51Google, Facebook, TikTok, Twitter (ou X), Meta, Apple, Amazon : tous à leur façon font figure de coupables idéaux. Leur argent, leur pouvoir, le contrôle des foules : le mobile est évident. Et l'arme du crime – l’algorithme nourri au like – est bien leur invention, et ils en sont les premiers bénéficiaires.

52Et si justement c’était trop évident ? Combien de limiers ont fait fausse route en pensant tenir un mobile en béton. Il existe au moins deux raisons, sinon pour les innocenter, du moins pour ne pas en faire les seuls coupables.

53La première raison, stratégique, étant que plus on critique les géants de la Silicon Valley, plus on les renforce. Car ces grands groupes se nourrissent des attaques contre leur toute-puissance, qui mécaniquement alimentent leur aura – et leur valorisation (Boltanski et Chiapello, 1999). La seconde raison, systémique, prend acte du fait que leur puissance ne vient pas d’un droit divin, mais qu’elle est le fruit de nos usages quotidiens, de nos choix répétés, de nos likes réitérés.
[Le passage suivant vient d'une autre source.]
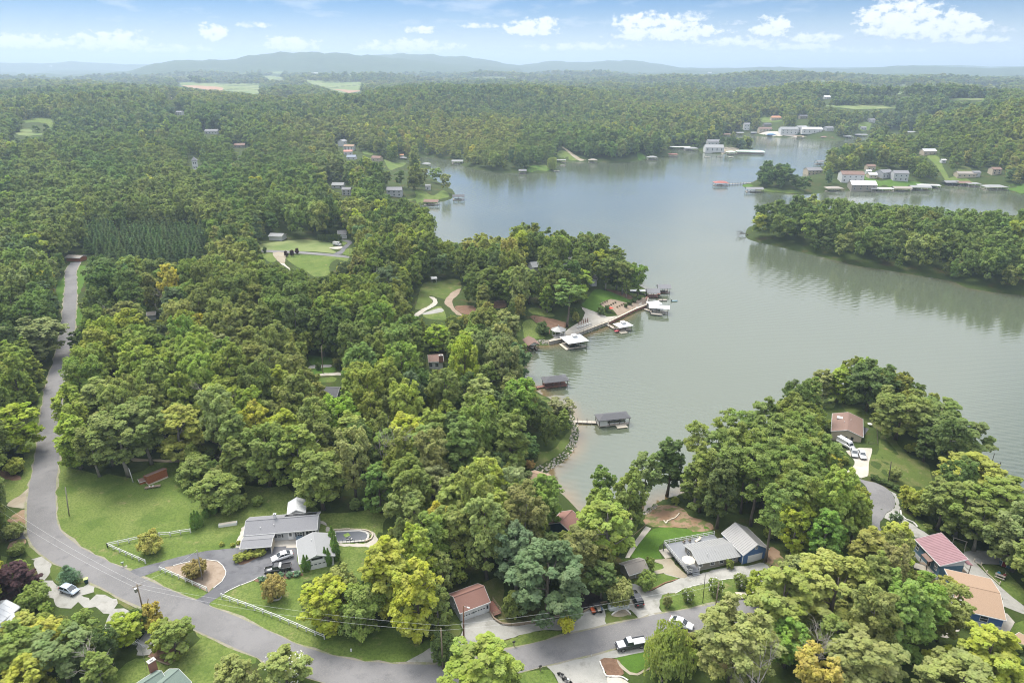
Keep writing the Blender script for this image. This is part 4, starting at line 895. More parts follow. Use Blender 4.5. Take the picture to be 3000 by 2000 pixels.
def axis_from_px(R1, R2, E, hr, he, g=None):
    m = ((R1[0]+R2[0])/2, (R1[1]+R2[1])/2)
    if g is None:
        p = gp(m); g = zat(*p)
        p = at_z(m, g+hr); g = zat(*p)
    a, b = Vector(at_z(R1, g+hr)), Vector(at_z(R2, g+hr)); d = (b-a).normalized(); nrm = Vector((-d.y, d.x))
    c = (a+b)/2; hw = sum(abs((Vector(at_z(e, g+he))-c).dot(nrm)) for e in E)/len(E)
    return c, math.atan2(d.y, d.x), (b-a).length, 2*hw, g
class House:
    def __init__(s, name, label, cx, cy, g, yaw, L, W, prof, wall, roof, trim=None, ov=.35, oe=.3, cat='house', group=None, base=1.5, th=.16, seams=0, fascia=True, block=True, base_mat=None, base_h=0):
        s.L, s.W, s.prof, s.g = L, W, prof, g
        s.root = empty(name, (cx, cy, g), yaw, label, cat, group); s.trim = trim or M_TRIM; s.yaw = yaw; s.c = (cx, cy)
        P = prof; y0, y1 = P[0][0], P[-1][0]; wy0, wy1 = y0+ov, y1-ov; xl = L/2-oe; s.xl, s.wy0, s.wy1 = xl, wy0, wy1
        def zr(y):
            for (a, za), (b, zb) in zip(P, P[1:]):
                if a <= y <= b: return za+(zb-za)*(y-a)/(b-a)
            return P[-1][1]
        s.zr = zr; s.he0, s.he1 = zr(wy0)-th*1.05, zr(wy1)-th*1.05
        if wall is not None:
            mid = [(y, z-th*1.05) for y, z in P[1:-1]]; pts = [(wy0, base_h-base*(base_h == 0)), (wy1, base_h-base*(base_h == 0)), (wy1, s.he1)]+mid[::-1]+[(wy0, s.he0)]
            mb = MB(); n = len(pts); vs = [(-xl, y, z) for y, z in pts]+[(xl, y, z) for y, z in pts]
            mb.add(vs, [tuple(range(n-1, -1, -1)), tuple(range(n, 2*n))]+[(i, (i+1) % n, n+(i+1) % n, n+i) for i in range(n)])
            mb.build('wall', wall, s.root)
            if base_h: mb = MB(); mb.box(-xl-.03, xl+.03, wy0-.03, wy1+.03, -base, base_h); mb.build('foundation', base_mat or W_CONC, s.root)
        mb = MB()
        for (a, za), (b, zb) in zip(P, P[1:]):
            mb.slab([(-L/2, a, za), (L/2, a, za), (L/2, b, zb), (-L/2, b, zb)], th)
        s.roof = mb.build('roof', roof, s.root)
        if len(P) > 2 and not seams:
            mb = MB(); k = max(range(len(P)), key=lambda i: P[i][1]); mb.box(-L/2+.02, L/2-.02, P[k][0]-.14, P[k][0]+.14, P[k][1]-.03, P[k][1]+.035); mb.build('ridge_cap', roof, s.roof)
        if seams:
            mb = MB(); k = int(L/seams)
            for i in range(k+1):
                x = -L/2+.06+(L-.12)*i/k
                for (a, za), (b, zb) in zip(P, P[1:]): mb.beam((x, a, za+.02), (x, b, zb+.02), .06, .06)
            o = mb.build('seam', roof, s.roof); o['kind'] = 'stuff'
        if fascia:
            for sx in (-1, 1):
                mb = MB()
                for (a, za), (b, zb) in zip(P, P[1:]): mb.beam((sx*(L/2+.02), a, za-th*.6), (sx*(L/2+.02), b, zb-th*.6), .05, .2)
                mb.build('fascia', s.trim, s.root)
            for (a, za), sg in ((P[0], -1), (P[-1], 1)):
                mb = MB(); mb.box(-L/2, L/2, a+sg*.03-.05, a+sg*.03+.05, za-th-.06, za-.03); mb.build('gutter', s.trim, s.root)
        q = []
        cs, sn = math.cos(yaw), math.sin(yaw)
        for x, y in ((-L/2, y0), (L/2, y0), (L/2, y1), (-L/2, y1)): q.append((cx+x*cs-y*sn, cy+x*sn+y*cs))
        s.foot = q
        if block: BLOCK.append(np.array(q))
        if block:
            hull = []
            for (x, y) in q:
                for z in (g, g+max(z for _, z in P)*.8): hull.append(proj(x, y, z))
            hull = sorted(set(hull)); 
            def half(pts):
                h = []
                for p in pts:
                    while len(h) > 1 and (h[-1][0]-h[-2][0])*(p[1]-h[-2][1])-(h[-1][1]-h[-2][1])*(p[0]-h[-2][0]) <= 0: h.pop()
                    h.append(p)
                return h[:-1]
            s.hull = half(hull)+half(hull[::-1])
    def mask(s): mask_poly(s.hull); return s
    def at(s, face, u, z, out=0.0):
        if face == '-y': return (u, s.wy0-out, z)
        if face == '+y': return (u, s.wy1+out, z)
        if face == '-x': return (-s.xl-out, u, z)
        return (s.xl+out, u, z)
    def fbox(s, mb, face, u0, u1, z0, z1, o0, o1):
        if face == '-y': mb.box(u0, u1, s.wy0-o1, s.wy0-o0, z0, z1)
        elif face == '+y': mb.box(u0, u1, s.wy1+o0, s.wy1+o1, z0, z1)
        elif face == '-x': mb.box(-s.xl-o1, -s.xl-o0, u0, u1, z0, z1)
        else: mb.box(s.xl+o0, s.xl+o1, u0, u1, z0, z1)
    def window(s, face, u, z, w=.9, h=1.1, shutter=None, bars=1, frame=None):
        t = .09; mb = MB()
        for a in ((u-w/2-t, u+w/2+t, z-t, z), (u-w/2-t, u+w/2+t, z+h, z+h+t), (u-w/2-t, u-w/2, z, z+h), (u+w/2, u+w/2+t, z, z+h)): s.fbox(mb, face, a[0], a[1], a[2], a[3], 0, .07)
        if bars: s.fbox(mb, face, u-w/2, u+w/2, z+h/2-.025, z+h/2+.025, .02, .05)
        if bars > 1: s.fbox(mb, face, u-.025, u+.025, z, z+h, .021, .049)
        f = mb.build('window', frame or s.trim, s.root)
        mb = MB(); s.fbox(mb, face, u-w/2, u+w/2, z, z+h, .004, .02); mb.build('pane', M_GLASS, f)
        if shutter:
            for sg in (-1, 1):
                mb = MB(); c = u+sg*(w/2+.32); s.fbox(mb, face, c-.19, c+.19, z-.05, z+h+.05, 0, .05); mb.build('shutter', shutter, s.root)
        return s
    def door(s, face, u, w=.95, h=2.05, m=None, z=0.0, glass=True):
        mb = MB(); s.fbox(mb, face, u-w/2-.1, u+w/2+.1, z, z+h+.1, 0, .05); fr = mb.build('door_frame', s.trim, s.root)
        mb = MB(); s.fbox(mb, face, u-w/2, u+w/2, z+.02, z+h, .05, .08); d = mb.build('door', m or M_TRIM, s.root)
        if glass: mb = MB(); s.fbox(mb, face, u-w*.3, u+w*.3, z+h*.45, z+h*.9, .08, .09); mb.build('pane', M_GLASS, d)
        return s
    def garage_door(s, face, u, w=2.6, h=2.15, m=None, z=0.0, lites=True):
        mb = MB(); s.fbox(mb, face, u-w/2-.12, u+w/2+.12, z, z+h+.12, 0, .05); mb.build('door_frame', s.trim, s.root)
        mb = MB(); n = 4
        for i in range(n): s.fbox(mb, face, u-w/2, u+w/2, z+.02+i*h/n, z+(i+1)*h/n-.015, .05, .09)
        d = mb.build('garage_door', m or M_TRIM, s.root)
        if lites:
            mb = MB(); k = 4
            for i in range(k):
                c = u-w/2+w*(i+.5)/k; mb = MB(); s.fbox(mb, face, c-w/k*.3, c+w/k*.3, z+h*.56, z+h*.68, .09, .1); mb.build('door_light', M_GLASS, d)
        return s
    def chimney(s, x, y, top, w=.6, d=.6, m=None, cap=True):
        mb = MB(); mb.box(x-w/2, x+w/2, y-d/2, y+d/2, s.zr(y)-.4 if s.prof[0][0] < y < s.prof[-1][0] else -1, top); c = mb.build('chimney', m or W_BRICK, s.root)
        if cap: mb = MB(); mb.box(x-w/2-.08, x+w/2+.08, y-d/2-.08, y+d/2+.08, top, top+.12); mb.box(x-w*.2, x+w*.2, y-d*.2, y+d*.2, top+.12, top+.35); mb.build('chimney_cap', m and M_METAL or M_CONCM, c)
        return s
    def vent(s, x, y, h=.35):
        mb = MB(); z = s.zr(y); mb.lathe([(.06, z-.1), (.06, z+h), (.09, z+h), (.09, z+h+.05)], 8, (x, y, 0)); mb.build('roof_vent', M_TRIM, s.root); return s
M_CONCM = mat('cast_concrete', (.55, .53, .5), .9, var=.1)
def gab(W, he, hr): return [(-W/2, he), (0, hr), (W/2, he)]
def gable(name, label, R1, R2, E, he, hr, wall, roof, **k):
    g = k.pop('g', None); sc = k.pop('fixW', None); c, yaw, L, W, g = axis_from_px(R1, R2, E, hr, he, g)
    if sc: W = sc
    if k.pop('dbg', False) or DBG: print(f'{label[:40]:40s} L {L:.1f} W {W:.1f} g {g:.1f} at {c.x:.0f},{c.y:.0f} yaw {math.degrees(yaw):.0f}')
    return House(name, label, c.x, c.y, g, yaw, L, W, gab(W, he, hr), wall, roof, **k)
DBG = False
G_RED = mat('charcoal_shutter', (.06, .06, .07), .6)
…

54En d’autres termes, leur crime ne serait pas possible sans nous. Alors peut-être faut-il se faire à l’idée dérangeante et cesser de nous abriter derrière des boucs émissaires convenus ? Sommes-nous tous responsables du cadavre de la page 2 de Google ?

55Mais, au fait, quel est-il, ce cadavre, puisque personne ne l’a vu ?

Le cadavre

56Hélas, ce cadavre a, pour nous enquêteurs, toutes les caractéristiques du « couteau sans manche auquel il manque la lame », selon la formule de Lichtenberg. Un objet dont il ne reste que le nom.

57Ne nous laissant que des conjectures.

58Est-ce la culture qu’on assassine ? La démocratie qu’on étouffe ? La vérité qu’on laisse mourir à l’ère de la post-vérité ?

59Comment savoir ?

60Et si le cadavre de la page 2 de Google était tout ce que nous laissons mourir sans même le remarquer : notre propre curiosité liquidée ?

61Le cadavre est peut-être là, au cœur de nos propres recherches avortées, dans les limbes des pages non vues, des chemins jamais pris, des découvertes abandonnées.